Police harassment was common and became the theme of Tom Robinson’s 1977 hit ‘Glad to Be Gay’.
“The British Police are the best in the World, I don’t believe on of these stories I’ve heard”.
Lesbians and Gays Support the Miners: ‘We’ve suffered in the last year with the police and different things, what they’ve been suffering all their lives’
Government sought to divide oppressed groups and set worker against worker in the 1980’s. The daily of experience of LGBT fighting authority and police persecution mirrored that of the mining communities who fought to defend jobs in the Miners Strike 1984-1985. One of the most inspiring points of the LGBT movement had to be when the “Lesbian and Gays Support the Miners’ was established to spread solidarity between two communities facing state repression. This film shows how solidarity breaks down prejudice, one of the striking miner’s wives puts it so well:
‘It’s only over the last year that we’ve come to know Gay and Lesbian People…because their struggle is similar to ours. We’ve suffered in the last year with the police and different things, what they’ve been suffering all their lives and are likely to continue to suffer unless we do something about it.”
Defy Clause 28
The miners were defeated and the Tories began what was to be one of biggest attacks on LGBT for years. The Tories sought to prevent the ‘promotion of homosexuality’ by public bodies. This prevented open discussion in schools, threatened the existence of Gay bars through licensing and undermined the provision of information to LGBT people by Local authorities. The campaign against what was to become Clause 28 of the Local Government Act saw massive opposition.

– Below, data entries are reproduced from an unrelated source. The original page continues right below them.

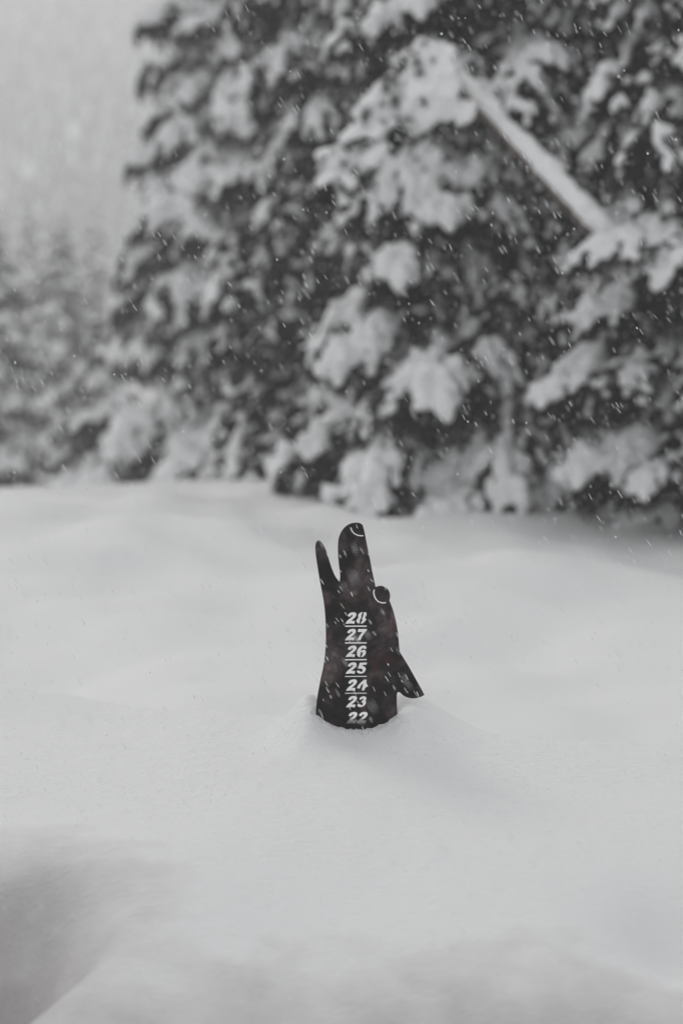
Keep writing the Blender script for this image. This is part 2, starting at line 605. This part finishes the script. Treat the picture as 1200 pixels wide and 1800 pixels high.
def spruce(label, px, Y, H, R0, per_m, zmax=3.0, seed=1, group=None, zmin=.07, bare=.12):
    """a snow-laden spruce; boughs laid in an ascending spiral"""
    random.seed(seed)
    x = (px - 600.0) / F * Y
    gz = hz(x, Y) - 0.05
    root = bpy.data.objects.new("spruce_tree", None)
    COL.objects.link(root)
    root.location = (x, Y, gz)
    tag(root, label, "tree", group)
    VV, TT = [], []
    n = 9
    tube([(0.015 * math.sin(k * 1.7), 0.015 * math.cos(k * 2.1), -0.3 + (H * .98 + .3) * k / n) for k in range(n + 1)],
         [max(.008, (.022 * H * .5 + .03) * (1 - k / n) ** .8) for k in range(n + 1)], VV, TT, 10)
    link("trunk", mesh_np("trunk", np.concatenate(VV), np.concatenate(TT)), m_bark, root, True)
    z = zmin
    az = random.uniform(0, 6)
    while z < H * .985:
        f = 1 - z / H
        R = R0 * f ** .85 * random.uniform(.82, 1.14) + .05
        az += 2.399963 + random.uniform(-.35, .35)
        L = R * 1.06
        pitch = math.radians(random.uniform(-20, 6) - 8 * f + (22 * (1 - f) ** 3))
        put_bough(root, Vector((0, 0, z)), az, pitch, L, random.uniform(-.2, .2),
                  sz=min(1.9, max(random.uniform(.78, 1.06), .60 / max(.2, L))), bare=bare)
        dens = per_m if z < zmax else per_m * .30
        z += random.uniform(.6, 1.4) / dens
    return root


g1 = "snow-laden spruces behind the gauge"
A = spruce("tall snow-laden spruce at the left of the near group, its outer edge against grey fog", 508, 18.5, 11.5, 1.42, 60, 3.9,
           3, g1, bare=0.0)
B = spruce("big snow-laden spruce right behind the gauge with a bent snowy limb", 940, 10.35, 7.2, .97, 54, 2.6, 5, g1, bare=.28)
Cc = spruce("nearest snow-laden spruce at the right edge with long white branches", 1425, 9.5, 7.0, 1.06, 54, 2.5, 8, g1, bare=.28)
D = spruce("dark spruce glimpsed in the gap between the left and middle big spruces", 660, 13.4, 8.5, .95, 40, 3.0, 12, g1, bare=.72)
E = spruce("dark spruce deep behind the bent limb at the right", 1110, 13.0, 8.5, 1.1, 30, 3.0, 14, g1, bare=.6)

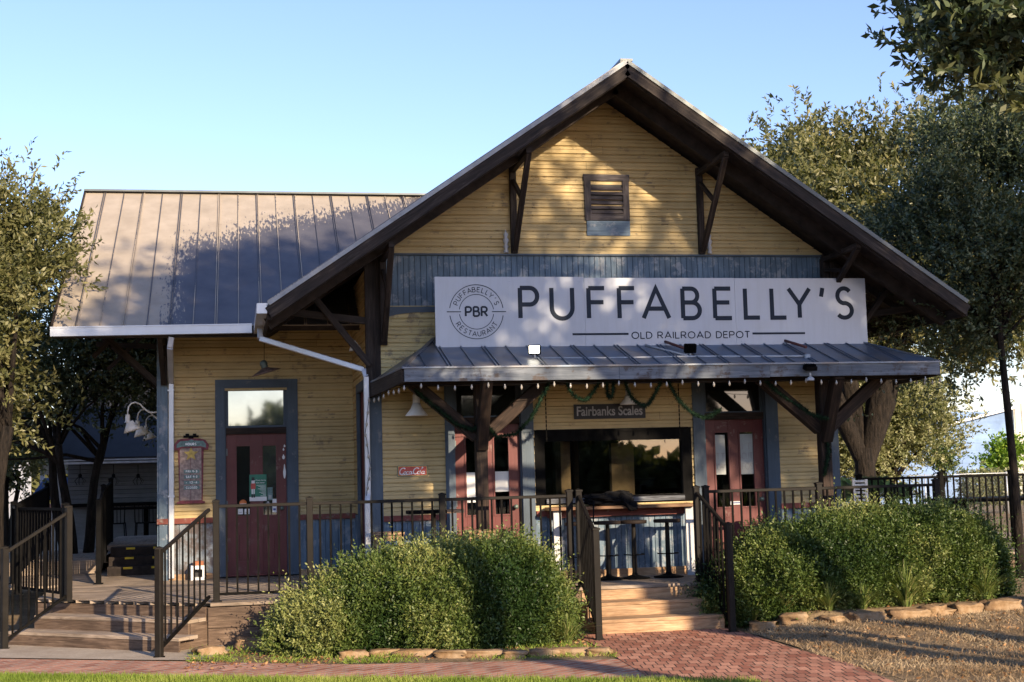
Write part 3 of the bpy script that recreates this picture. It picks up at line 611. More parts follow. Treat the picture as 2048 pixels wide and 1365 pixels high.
# roofs -----------------------------------------------------------------
def ribs(mb, P0, P1, Q0, Q1, pitch, hgt, nrm, alt=True, wd=.03):
    """seams from the lower edge P0-P1 to the upper edge Q0-Q1"""
    P0, P1, Q0, Q1, nrm = map(Vector, (P0, P1, Q0, Q1, nrm)); L = (P1-P0).length; n = max(1, round(L/pitch))
    for i in range(n+1):
        t = i/n; a = P0.lerp(P1, t); b = Q0.lerp(Q1, t); e = (P1-P0).normalized()
        offs = (-.013, .013) if (alt and i % 2) else (0,)
        for o in offs: mb.beam(a+e*o+nrm*hgt/2, b+e*o+nrm*hgt/2, wd if not alt else .010, hgt*.75, nrm)
xe0, xe1 = XC-EH, XC+EH; ez = RZ-SL*EH; YF, YB = -1.2, 8.5
def roofpart(name, sheet_mat, quad, nrm, pitch, hgt, soffit, th=.09, alt=True, hips=()):
    """quad: lower-left, lower-right, upper-right, upper-left"""
    q = [Vector(p) for p in quad]; nrm = Vector(nrm).normalized(); mb = MB(); ex = (q[1]-q[0]).normalized(); ey = nrm.cross(ex)
    uv = [((p-q[0]).dot(ex), (p-q[0]).dot(ey)) for p in q]; mb.face(q, uv); ribs(mb, q[0], q[1], q[3], q[2], pitch, hgt, nrm, alt)
    low = [p-nrm*.012 for p in q]
    for i in range(4): j = (i+1) % 4; mb.face([q[i], low[i], low[j], q[j]])
    r = mb.build(name, sheet_mat, depot); s_ = MB(); a = [p-nrm*.0121 for p in q]; b = [p-nrm*th for p in q]; s_.face(a)
    L = (q[1]-q[0]).length; W_ = (q[3]-q[0]).length; n = int(W_/.14)+1
    for i in range(n):   # soffit boards with gaps
        t0, t1 = i/n, (i+1)/n-.006/W_; pr = [b[0].lerp(b[3], t0), b[1].lerp(b[2], t0), b[1].lerp(b[2], t1), b[0].lerp(b[3], t1)]; o = random.random()*9
        s_.face(pr[::-1], [(0, o+.14), (L, o+.14), (L, o), (0, o)])
    lid = [p+nrm*.004 for p in b]; s_.face(lid[::-1])
    for i in range(4): j = (i+1) % 4; s_.face([a[i], b[i], b[j], a[j]], [(0, 0), (0, .1), ((b[j]-b[i]).length, .1), ((b[j]-b[i]).length, 0)])
    s_.build('soffit', soffit, r); return r
k = 1/math.hypot(1, SL)
roofpart('roof', 'roof_sheet', [(xe0, YB, ez), (xe0, YF, ez), (XC, YF, RZ), (XC, YB, RZ)], (-SL*k, 0, k), .33, .022, 'soffit_wood')
roofpart('roof', 'porch_sheet', [(xe1, YF, ez), (xe1, YB, ez), (XC, YB, RZ), (XC, YF, RZ)], (SL*k, 0, k), .33, .022, 'soffit_wood')
mb = MB(); mb.beam((XC, YF-.02, RZ+.01), (XC, YB, RZ+.01), .16, .03); mb.beam((XC-.07, YF-.02, RZ-.03), (XC-.07, YB, RZ-.03), .02, .04); mb.build('ridge_cap', 'trim_metal', depot)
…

There is little video footage of the mass protests- but one film is unforgettable- the day when Lesbians disrupted the BBC’s 6’Oclock news.
The Tories never succeeded in fully implementing their legislation but they did generate mass opposition and thousands of LGBT people ‘came out’ and made a conscious decision that they were not going to be pushed back into the closet. After the Tory defeat in 1998, the Labour Government sought to introduce progressive reforms such as workplace protection and civil partnerships. Although many are grateful for Labour reform, it in no way reversed past injustices or was anything resembling full equality.
Untold damage had been done to LGBT people, their friends and families. No other place can this be felt than in schools. Despite the repeal of Section 28 in 2003 and the ‘Equality Act’ 2010, homophobia remains a major issue today. Homophobic hate crime is on the increase.
The fight for LGBT Liberation has not gone away and past struggles have inspired new ones. The fight for LGBT equality has seen movements develop in Eastern Europe and the Middle East and Asia.
When we are celebrating Pride events this year we need to remember the battles other are engaging in are the same ones we had to fight. We need to be aware that with the rise of the far right and Tory calls for the ‘Gay Watershed’ that we will soon be fighting again.